Thanks for the video, just finished it, hadn't seen them speak before.

One section cracked me up - more relevant to other threads, but after all this high level discussion of pricing models, it comes down to "buy index funds").

How does this debate affect regular investors?

Fama: When [Princeton’s] Daniel Kahneman got the Nobel Prize, he was asked how investors should behave. He basically said, “They should buy index funds.” The behavioralists come from a different perspective, because they think everybody is irrational, so the only way to make them rational is tell them what to do that’s possibly rational. Whereas I think the rational thing to do, because prices reflect available information pretty much, is to be a passive investor.

-ERD50
 
... One section cracked me up - more relevant to other threads, but after all this high level discussion of pricing models, it comes down to "buy index funds"). ...
Yes, but it makes sense. If you're buying individual stocks you have no idea how their price might vary from efficient to highly behavior-ly distorted. But buying the market all the behavioral ups and downs probably average to near zero, so you have diversified them away.

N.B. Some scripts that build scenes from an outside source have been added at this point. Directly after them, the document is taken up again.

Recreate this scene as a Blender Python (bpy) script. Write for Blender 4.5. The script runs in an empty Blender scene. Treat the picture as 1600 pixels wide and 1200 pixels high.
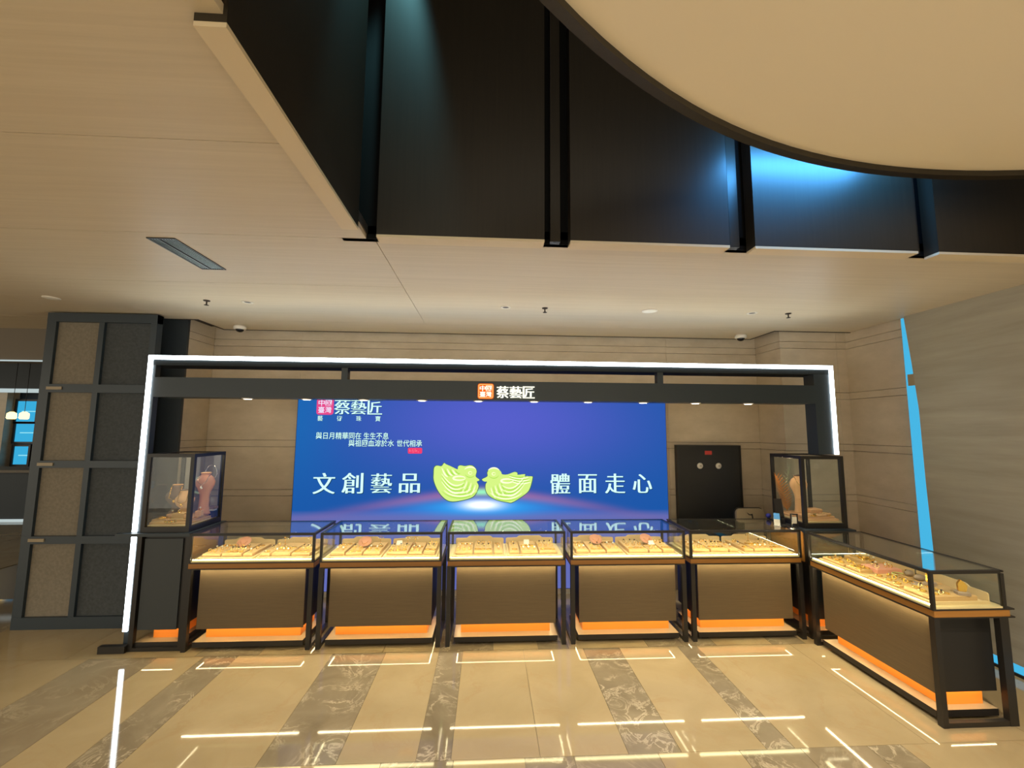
import bpy, math, random
from mathutils import Vector, Matrix
random.seed(7)
SC = bpy.context.scene
COL = SC.collection
PI = math.pi

# ------------------------------------------------------------------ camera
cam_d = bpy.data.cameras.new('camera')
cam_d.sensor_width = 36.0
cam_d.lens = 15.1568
cam_d.clip_start = 0.02
cam_d.clip_end = 200
cam = bpy.data.objects.new('camera', cam_d)
COL.objects.link(cam)
R_ = Vector((0.99840, -0.05608, 0.00669))
U_ = Vector((-0.01248, -0.10358, 0.99454))
F_ = Vector((0.05508, 0.99304, 0.10411))
M = Matrix(((R_[0], U_[0], -F_[0], -0.0518), (R_[1], U_[1], -F_[1], -3.9074), (R_[2], U_[2], -F_[2], 1.8489), (0, 0, 0, 1)))
cam.matrix_world = M
SC.camera = cam

# ------------------------------------------------------------------ view, world, added lamps
SC.view_settings.view_transform = 'Standard'
SC.view_settings.look = 'None'
SC.view_settings.gamma = 1
SC.view_settings.use_curve_mapping = False
SC.view_settings.exposure = 0.24
SC.cycles.transparent_max_bounces = 32
SC.cycles.max_bounces = 10
SC.cycles.caustics_reflective = False
SC.cycles.caustics_refractive = False
SC.cycles.sample_clamp_indirect = 6.0
W = bpy.data.worlds.new('lobby_ambience')
SC.world = W
W.use_nodes = True
W.node_tree.nodes['Background'].inputs[0].default_value = (1.0, 0.90, 0.72, 1)
W.node_tree.nodes['Background'].inputs[1].default_value = 1.3


def lamp(name, kind, loc, energy, color, target=None, size=0.1, size_y=None, spot=None, blend=0.6):
    d = bpy.data.lights.new(name, kind)
    d.energy = energy
    d.color = color
    if kind == 'AREA':
        d.size = size
        if size_y:
            d.shape = 'RECTANGLE'
            d.size_y = size_y
    else:
        d.shadow_soft_size = size
    if kind == 'SPOT':
        d.spot_size = spot
        d.spot_blend = blend
    o = bpy.data.objects.new(name, d)
    COL.objects.link(o)
    o.location = loc
    if target is not None:
        o.rotation_euler = (Vector(target) - Vector(loc)).to_track_quat('-Z', 'Y').to_euler()
    return o


WARM = (1.0, 0.86, 0.64)
# added unseen spot lamps over the floor, for bounce light onto the ceiling
for (x, y) in [(-2.6, -2.9), (-5.2, -2.6)]:
    lamp('added_hall_spot', 'SPOT', (x, y, 2.94), 130, WARM, (x, y, 0), 0.06, spot=math.radians(120))
for (x, y) in [(1.2, -3.4), (2.6, -3.0), (2.2, -4.6)]:
    lamp('added_disc_spot', 'SPOT', (x, y, 3.27), 230, WARM, (x, y, 0), 0.06, spot=math.radians(120))  # unseen spots added under the disc to brighten the floor
# added unseen lamps casting the blue and teal glow on the bulkhead panels
lamp('added_glow_lamp', 'AREA', (1.95, -1.74, 3.60), 22, (0.08, 0.42, 1.0), (1.95, -1.50, 3.42), 0.9, 0.05)
lamp('added_glow_lamp', 'SPOT', (-0.60, -1.70, 5.36), 110, (0.30, 0.85, 0.95), (-0.79, -1.65, 3.4), 0.03, spot=math.radians(36))  # added only for the teal glow at the bulkhead corner


# ------------------------------------------------------------------ materials
def srgb(r, g, b):
    f = lambda c: (c / 255 / 12.92) if c / 255 <= 0.04045 else ((c / 255 + 0.055) / 1.055) ** 2.4
    return (f(r), f(g), f(b), 1)


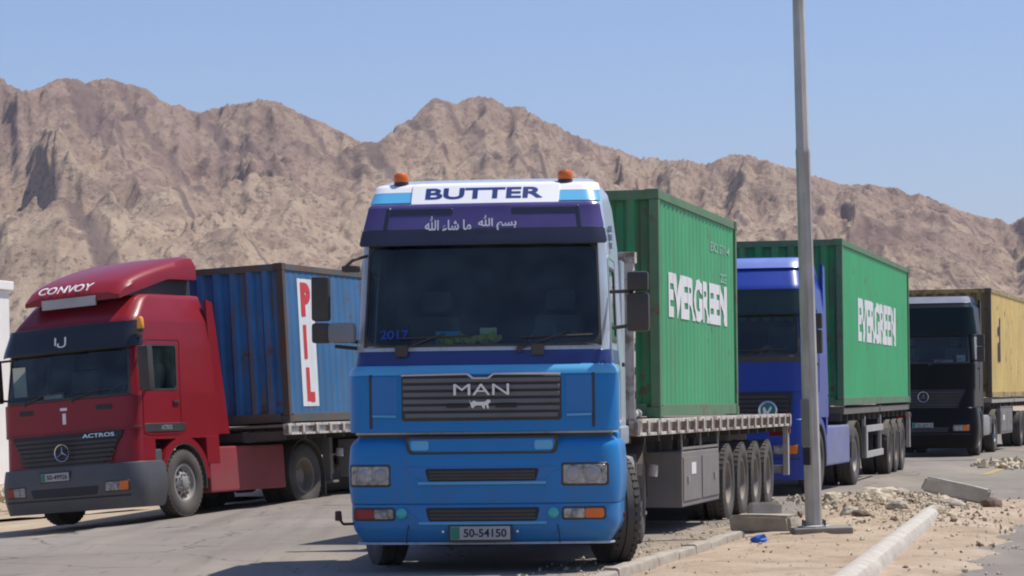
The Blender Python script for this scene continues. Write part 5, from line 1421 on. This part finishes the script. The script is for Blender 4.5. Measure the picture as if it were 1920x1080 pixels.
slab('broken_kerb', 'grey broken kerb stone with a dark end, lying left of the lamp post', 2.97, 32.6, .75, .40, .22, CONC2, R(65), (0, 0), 3)
slab('concrete_lump', 'short pale concrete block beside the rear trailer wheels', 3.22, 35.6, .42, .28, .20, CONC, R(95), (0, R(4)), 5)
slab('kerb_fragment', 'long pale kerb fragment lying tilted at the far end of the long kerb', 5.98, 37.3, .90, .34, .22, CONC, R(68), (R(12), R(4)), 8, zup=.05)
rock('brown_rock', 'dark brown rock lying just beyond the tilted kerb fragment', 'rock', 6.05, 41.2, .22, .18, .09, STONE_B, 11, .4)
rock('red_brown_clod', 'brown earthy clod against the near end of the tilted kerb fragment', 'rock', 6.35, 36.8, .16, .14, .11, STONE_B, 13, .4)
rock('dark_clod', 'dark flat clod on the slope of the rubble heap right of the lamp post', 'rock', 4.35, 34.8, .12, .16, .06, STONE_B, 17, .6)
rock('dark_lump', 'dark lump at the back edge of the rubble heap beside the lamp post', 'rock', 4.35, 41.0, .13, .10, .07, STONE_B, 23, .3)
# rubble heap stones
G = 'pale stones in the rubble heap by the lamp post'
rr = random.Random(12)
for k in range(70):
    while True:
        x = rr.gauss(5.1, .55); y = rr.gauss(36.9, 1.9)
        s_, t_ = to_st(x, y)
        if KL+.3 < s_ < KR+.6 and 33 < y < 42 and x > 4.2: break
    sz = rr.choice([.03, .04, .05, .06, .09, .13])
    o = rock('rubble_stone', 'pale broken stone in the rubble heap by the lamp post', 'stone', x, y, sz*rr.uniform(.8, 1.5), sz*rr.uniform(.8, 1.4), sz*rr.uniform(.5, .9), rr.choice([STONE_P, STONE_P, STONE_G, STONE_P]), 100+k, rr.random()*6, G, lift=.05)
# loose chips: one scattered mass each
def chips(name, label, n, area, m, zf, seed, smin=.012, smax=.04):
    rnd = random.Random(seed); b = B()
    octa = [(1, 0, 0), (-1, 0, 0), (0, 1, 0), (0, -1, 0), (0, 0, 1), (0, 0, -1)]; of = [(0, 2, 4), (2, 1, 4), (1, 3, 4), (3, 0, 4), (2, 0, 5), (1, 2, 5), (3, 1, 5), (0, 3, 5)]
    for _ in range(n):
        x, y = area(rnd)
        s_ = smin+(smax-smin)*rnd.random()**2.5; z = zf(x, y)+s_*.2
        e = Euler((rnd.random()*6, rnd.random()*6, rnd.random()*6)).to_matrix()
        sc_ = Vector((rnd.uniform(.7, 1.4), rnd.uniform(.6, 1.2), rnd.uniform(.4, .9)))*s_
        b.add([e @ Vector((p[0]*sc_.x, p[1]*sc_.y, p[2]*sc_.z))+Vector((x, y, z)) for p in octa], of)
    o = add_mesh(name, b.v, b.f, m); tag(o, label, 'rubble', kind='stuff'); return o
def in_median(rnd):
    t = rnd.uniform(22, 42); s_ = rnd.uniform(KL+.1, KR+1.5); return road_pt(s_, t)
def in_heap(rnd):
    return (rnd.gauss(5.0, .55), rnd.gauss(36.8, 1.9))
def verge_right(rnd):
    t = rnd.uniform(22, 42); s_ = KR+rnd.gauss(1.2, .7); return road_pt(s_, t)
def near_kerb(rnd):
    t = rnd.uniform(23, 37); return road_pt(KL-rnd.random()**2*1.0, t)
zroad = lambda x, y: gz(x, y)+.006
chips('pebbles', 'loose pale chips strewn over the dirt strip', 550, in_median, STONE_P, med_ground, 1, .008, .028)
chips('pebbles', 'brown chips strewn over the dirt strip', 60, in_median, STONE_B, med_ground, 2)
chips('rubble', 'fine rubble covering the heap beside the lamp post', 1500, in_heap, STONE_P, med_ground, 3, .012, .05)
chips('rubble', 'dark bits among the heap beside the lamp post', 180, in_heap, STONE_B, med_ground, 4, .015, .06)
chips('gravel', 'gravel along the edge of the side road', 120, verge_right, STONE_P, zroad, 5)
chips('gravel', 'gravel in the gutter beside the low kerb', 900, near_kerb, STONE_P, zroad, 6, .008, .03)
def verge_left(rnd):
    t = rnd.uniform(48, 58); s_ = rnd.uniform(-26, -13.5); return road_pt(s_, t)
chips('gravel', 'pale gravel bank beyond the red truck', 3500, verge_left, STONE_P, lambda x, y: gz(x, y)+.40, 7, .03, .12)
def road_far(rnd):
    return (10.9+rnd.gauss(0, .35), rnd.uniform(57, 62))
chips('rubble', 'small heap of stones on the far side road at the right edge', 260, road_far, STONE_P, zroad, 8, .04, .16)
# blue scrap
me = rock_mesh(77, .09, .07, .05, rough=1.6); me.materials.append(mat('blue_plastic', (.02, .13, .50), .4))
o = bpy.data.objects.new('crumpled_bag', me); COL.objects.link(o); o.location = (2.63, 29.9, med_ground(2.63, 29.9)+.03)
tag(o, 'crumpled bright blue plastic bag lying by the low kerb', 'litter')
# yellow painted line on the far road
v = []; f = []
for k in range(41):
    y = 54+k*.4; xc = 9.1+(y-54)*.26
    for q in (0, .16): v.append((xc+q, y, gz(xc, y)+.006))
for k in range(40): f.append((2*k, 2*k+1, 2*k+3, 2*k+2))
struct(add_mesh('road_marking', v, f, mat('yellow_line', (.45, .30, .06), .8, nscale=3, var=.3, dust=.4)))

# ------------------------------------------------------------------ white building at the left edge
def building():
    r = thing('white_building', 'plain whitewashed building at the left edge behind the red truck', 'building', (-11.38, 57.5, gz(-12, 57)-.1), (0, 0, R(78)))
    WB = mat('whitewash', (.82, .80, .76), .9, nscale=1.5, var=.05, dust=.05, streak=.1)
    B().box(-5, 2.55, 0, 6, 0, 4.72).build('wall', WB, r, bevel=.01)
    B().box(-5.08, 2.63, -.08, 6.08, 4.725, 4.92).build('roof_parapet', WB, r, bevel=.02)
    w_ = B().box(-1.6, -.4, -.04, -.002, 1.2, 2.4).build('window', mat('window_frame', (.3, .3, .3), .5), r)
    B().box(-1.52, -.48, -.05, -.041, 1.28, 2.32).build('pane', mat('pane_dark', (.03, .04, .05), .1), w_)
building()
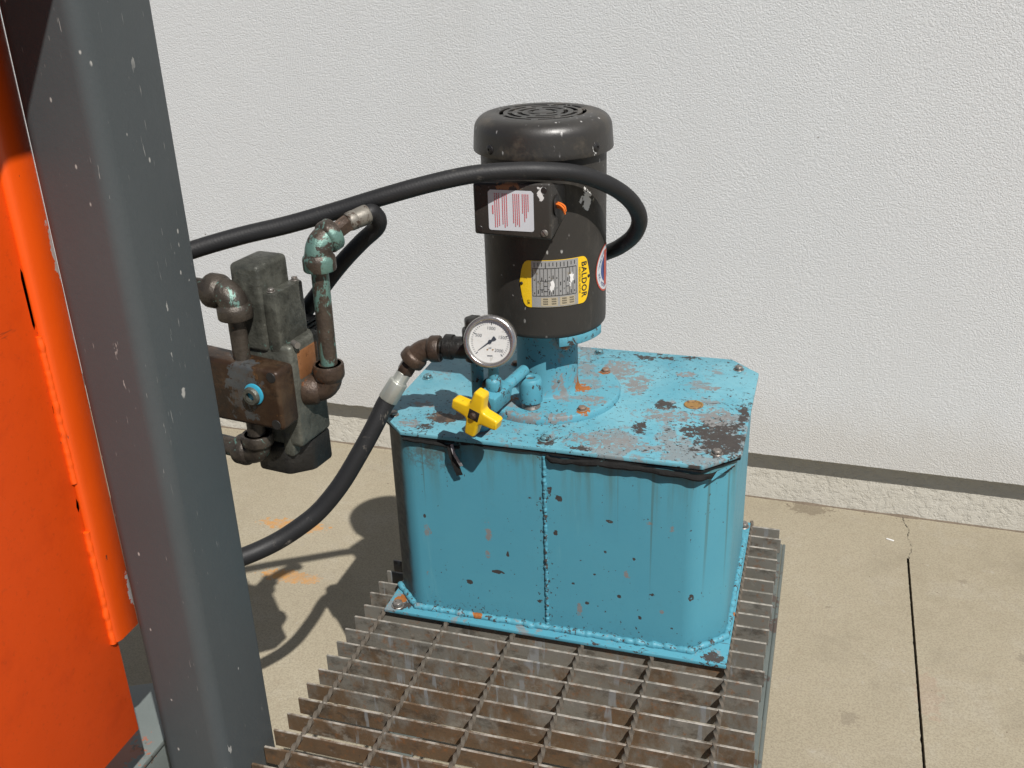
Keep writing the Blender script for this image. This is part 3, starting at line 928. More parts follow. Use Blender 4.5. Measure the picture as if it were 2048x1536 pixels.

One picky little point I like to make: Passive investing is not the same as buying index funds. Buying, for example, an S&P index I would call half-passive (I am tempted though by "half-passed"). IOW you are passively invested and saving a lot of fees but the S&P is a sector bet on large cap US stocks. Fama's position, which obviously I buy, is that "We have to hold the market portfolio." IOW everything. Betting on sectors is closely akin to stock picking IMO. Sadly, most of the people buying S&P 500 funds don't realize this. So I try to be careful to say "passive investing" rather than "index investing" because the latter is not always truly passive.